Alejandro Aracena Siares
Editorial Homo desertum, 2024. Por Arturo Volantines
El patrimonio atacameño se ha ido tergiversando o desapareciendo. Solo el silencio ha persistido. Murallones derruidos en Puquios, Chañarcillo y en tantos otros lugares conversan con el viento.
Sin embargo, el relato es un milagro de piedra dura que mantiene la heredad de Atacama. Persiste en el siglo XIX a través, principalmente, de Jotabeche, Sayago, Morales, Figueroa y San Román.
En el siglo XX, algunos pocos dejan su aporte: Oriel Álvarez, Ríos y Cano. Más reciente: García Ro, Vidal Navea, Monroy, Montiel, Álvarez de Freirina y otros más, que siempre son pocos.
En el fondo más profundo de Atacama está Tierra Amarilla. Tiene más leyendas que habitantes. Tiene más héroes que minas. En ese territorio de sol —que retumba todos los días— ha vivido muchos años, Alejandro Aracena Siares.
Su labor ha sido inmensa, extensiva y didáctica. Ha reunido en su espíritu todo ese ramaje de no pocas aventuras que suceden como si nada, pero que tienen el calibre que cuesta encontrar en el mundo.
Es bisnieto, nieto e hijo de pirquineros así muchísimos atacameños, como dice Jotabeche. Ha sido esencialmente cuidador del patrimonio atacameño: arriero, huellero y baqueano. Con casi 90 años sigue, a pesar de los malos funcionarios del Estado, explicando a las nuevas generaciones el sol que brilla en sus frutos originarios.
El cateador del desierto, poemas para sus doncellas de piedra de Alejandro Aracena Siares fue publicado por la editorial Homo Desertum, que dirige, el historiador y poeta, Antonio Alfaro-Rivera. Esta edición tiene bellas ilustraciones y es de formato: 21×26.5 cm; es decir, un libro más grande de lo habitual.

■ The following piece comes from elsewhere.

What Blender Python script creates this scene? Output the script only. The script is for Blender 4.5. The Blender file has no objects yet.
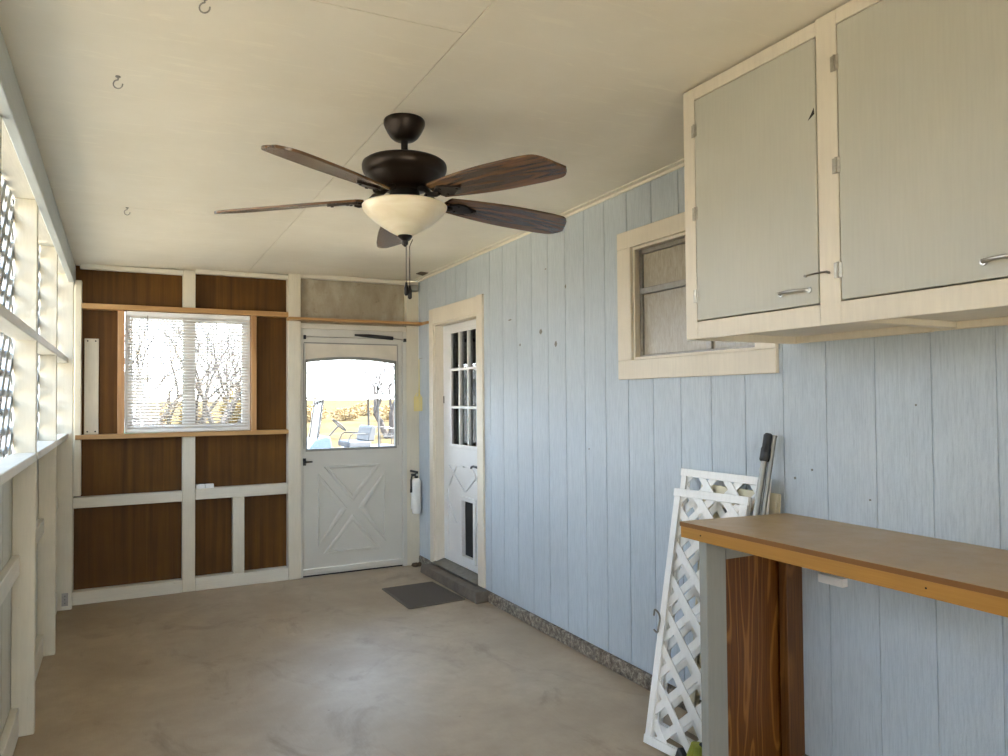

El texto posee quince poemas dedicados al oficio de cateador y a las piedras preciosas y semipreciosas de Atacama, donde ahonda en sus características geológicas y sus simbolismos estelares. Son piedras que destacan un lugar en el mundo y no solo por su abundancia sino por su singularidad. Estas son: Ágata, turquesa, atacamita, amatista, crisol de roca, azurita, obsidiana, lapislázuli, turmalina, jaspe, crisocola, malaquita, ópalo y granate.
Son versos construidos en la función de dar a conocer las virtudes de estos minerales. Pero, también de catear el ser del minero y de su inmensa labor, para extraer y muestrear sus virtudes milenarias. Se puede percibir o entender lo que el autor trata que veamos cuando expresa a través del lenguaje minero —que domina a cabalidad— una forma heroica de respirar en el desierto.
Aquí, el poeta habla desde su andadura, que es un perímetro propio, que conoce bien. Y relaciona con propiedad esta actividad, de la cual suele decirse mucho: desde el cronismo externo. Por ello, resulta muy vital cuando quién habla en el poema es un cateador verdadero.
Alejandro es poeta que no solo escribe de su vida, sino que su vida es de ejercicio ilustrado en la poesía y en el amor incuestionable por su tierra. Dice: “Antes que el sol derrame su saca/ sobre las latas de la cancha/ me terceo el saco a la cintura/ y me ajusto la cuña y el combo/ a mis espaldas”. Luego, señala: “Soy el cateador/ el buscador de doncellas blancas…”.
En esas tropas blancas —andariegas del cielo azul de Atacama, tal su bandera constituyente— ponemos estos versos, que no solo son de Alejandro Aracena sino del pueblo indómito del Norte Infinito.